BTC: $66,924 | 7-day +0.19%
Overall assessment: Cautious within consolidation range, wait for clearer direction before acting

Technically, the daily, 4H, and 15-minute charts all show a bearish alignment, but simultaneously, there is a double MACD bullish divergence on both the daily and 15-minute charts—that is, prices are making new lows while selling momentum is waning. This is a classic "stuck in a downtrend" signal. The daily SAR remains below the candlesticks, indicating support is still intact.

Focus on two key levels:

Support: $66,610 (recent low). If broken, watch for a move toward the $59,000 zone (200-week moving average)
Resistance: $69,000–$70k (around the daily MA30). Only a confirmed breakout signals a trend reversal
Pay close attention to capital flows—on April 3, over $2 billion in large on-chain transfers flowed into exchanges, possibly indicating institutional position adjustments; the direction remains to be confirmed.

Saylor publicly announced "the four-year cycle is dead, BTC is driven by capital flows," and Metaplanet increased holdings to become the third-largest corporate holder globally. Charles Schwab announced plans to enable direct BTC trading in the first half of the year—these are structural long-term positives, but they do not change the short-term technical weakness.

Trading suggestions:

Existing positions: Hold for now, with $66,000 as a key stop-loss level
Looking to buy: Gradually accumulate on dips, avoid chasing highs, and add more when volume increases
Be cautious with shorts: Bullish divergence has formed, and bearish momentum is waning, so short positions carry higher risk
ETH: $2,040 | 7-day +0.66%
Overall assessment: Weaker than BTC but showing a bottoming pattern; risk outweighs reward

ETH has broken below the MA20, indicating short-term weakness. The 4H CCI has entered oversold territory, and volume is increasing on the downside—these signals together suggest active deleveraging rather than normal consolidation. The 90-day decline approaches 38%, with significantly more pressure than BTC.

Sentiment is mixed: 43% positive, 46% negative, and the community remains cautious about ETH.

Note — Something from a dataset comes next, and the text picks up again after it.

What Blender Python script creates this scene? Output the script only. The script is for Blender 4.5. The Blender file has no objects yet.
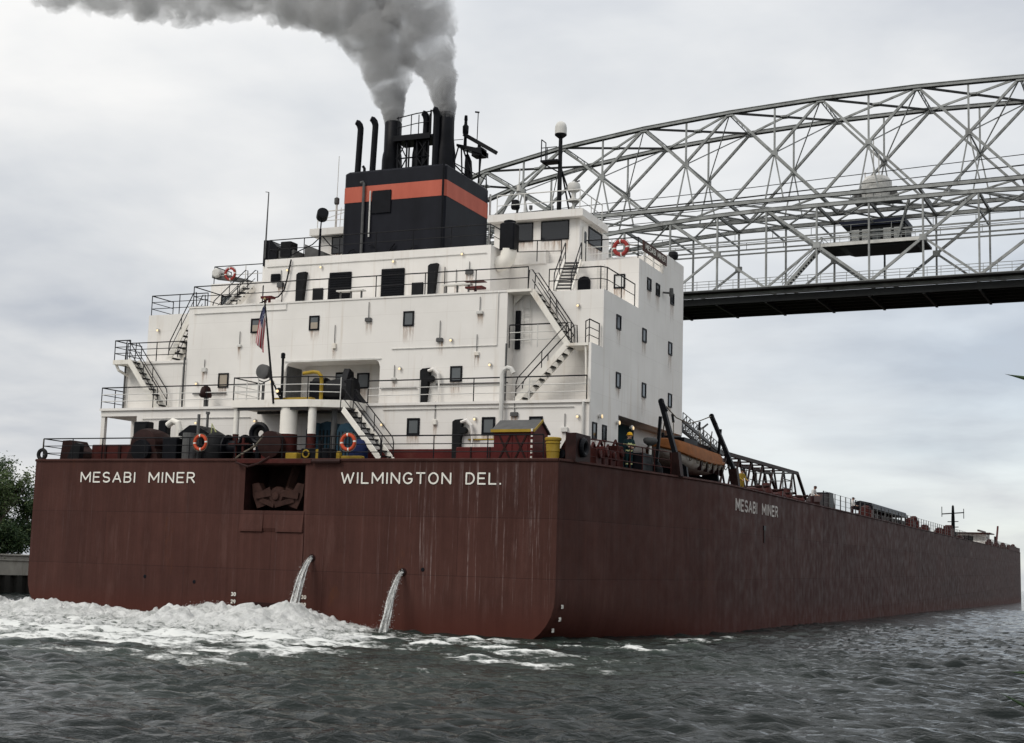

However, there are two contrarian signals:

The Ethereum Foundation has historically shifted from a seller to a staker, with nearly 70,000 ETH staked, worth over $100 million—this is a significant change, indicating the foundation is no longer a potential selling pressure.
Institutional activity is mixed: Fidelity bought about $140 million worth, while BlackRock sold approximately $285 million, resulting in a net outflow overall.
Key levels:

Support: $2,028 (recent low/daily SAR)
Resistance: $2,090 (MA30). Breakouts before this level tend to be weak and volatile
Trading suggestions:

Existing positions: Consider reducing to lighter holdings, and re-enter after ETH/BTC stabilizes and shows signs of rebound
Looking to buy: Don’t rush to bottom-fish; wait for $2,028 to hold and for bullish signals (4H green candle + decreasing volume) before entering
Short-term opportunity: The 4H oversold zone offers a rebound window, but avoid heavy positions; target $2,080–$2,100
Common trading discipline

Next week’s macro environment remains uncertain (geopolitics, inflation data, CLARITY Act developments). Both assets are suitable for light, phased positions—position management is more important than trying to pick a direction.